Media and Blog Notations about Shaken Faith Syndrome

From Bill Tammeus: (accessed 27 July 2008)



What's Mormon apologetics?

Bill's 'Faith Matters' Weblog
Bill Tammeus writes about matters of religion and ethics 21 July 2008


One of the tasks of religious leaders is not just to defend the faith to outsiders (a subject I talk about below) but also to help explain it to adherents -- especially those areas of doctrine that people find puzzling. So I was intrigued to find Pope Benedict XVI in Australia over the weekend taking a good chunk of time to try to unravel the mysteries of the Holy Spirit, whom Christians regard as a member of the Trinity. B-16 relied on insights from St. Augustine. No doubt more modern theologians -- Catholic, Orthodox and Protestant -- have different ways of speaking about the Spirit. My own Presbyterian denomination, for instance, publishes some basic theology on its Web site. Click here for what the PCUSA says about the Spirit. And if you want a view of the Spirit by one of the best Lutheran theologians around, read Systematic Theology: Volume 1, The Triune God, by Robert W. Jenson. It's my contention that people of faith should be able to articulate their theology coherently. But I find that's pretty rare.

* * * DEFENDING MORMONISM FROM CRITICS, DOUBTERS Mormonism, an indigenous American religion, often has been on the defensive, as it has fought off both legitimate critics and violent protest.

That history of defense of the Church of Jesus Christ of Latter-day Saints continues today, with new and updated efforts at Mormon apologetics and at efforts to answer the sometimes-nervous questions raised by LDS followers themselves. One source for that work is a group called FAIR, the Foundation for Apologetic Information and Research. FAIR, founded in 1997, recently announced a new publication aimed at helping to answer critics and doubters. It's called Shaken-Faith Syndrome: Strengthening One's Testimony in the Face of Criticism and Doubt, by Michael R. Ash.

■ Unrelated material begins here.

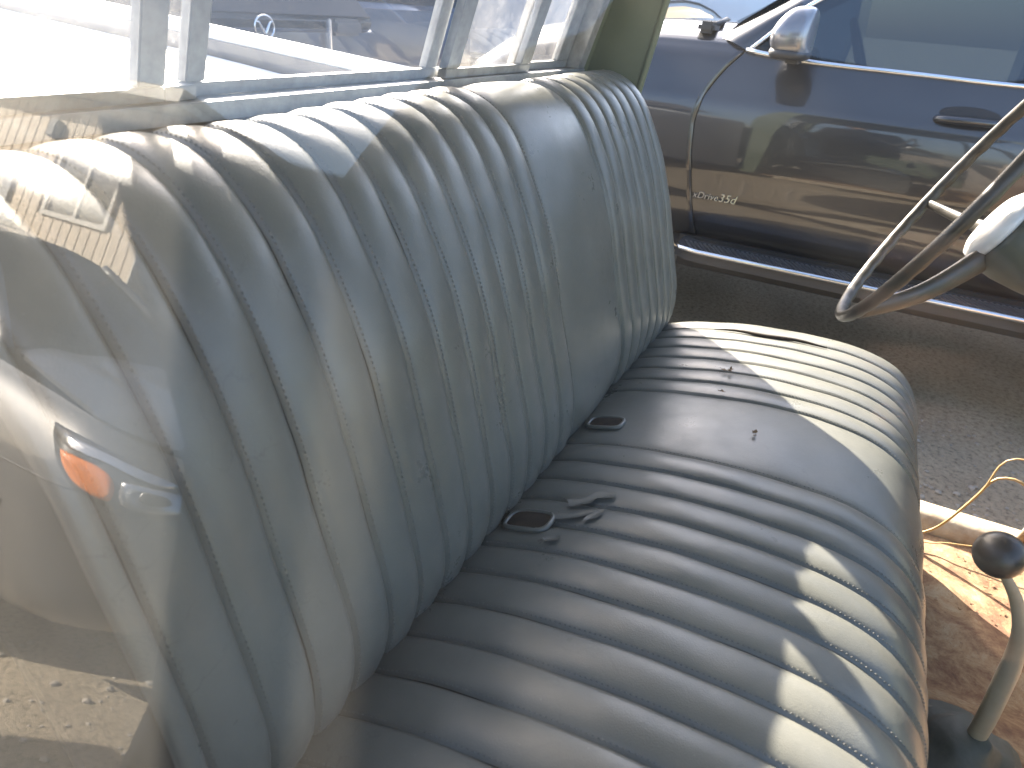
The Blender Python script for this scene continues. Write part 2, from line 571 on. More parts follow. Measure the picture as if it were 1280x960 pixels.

FAIR, by the way, will be holding a two-day conference on apologetics in August in Utah. Information is on the FAIR Web site to which I've linked you above.

Apologetics is not just a Mormon discipline. In some ways it happens in every faith. It amounts to efforts to create a careful and rational explanation of whatever religion it is so that adherents can be in a better position to articulate what they believe. Of course, you'll find a wide range of approaches to apologetics, including some that seek to install and glorify one particular approach to a worldwide religion.

But with the many questions surrounding Mormonism in recent months and years -- from the candidacy of Mitt Romney to questions about polygamy -- it's not surprising that Mormons would turn to the discipline of apologetics to defend themselves. In your own faith tradition, do you have some favorite practitioners of apologetics?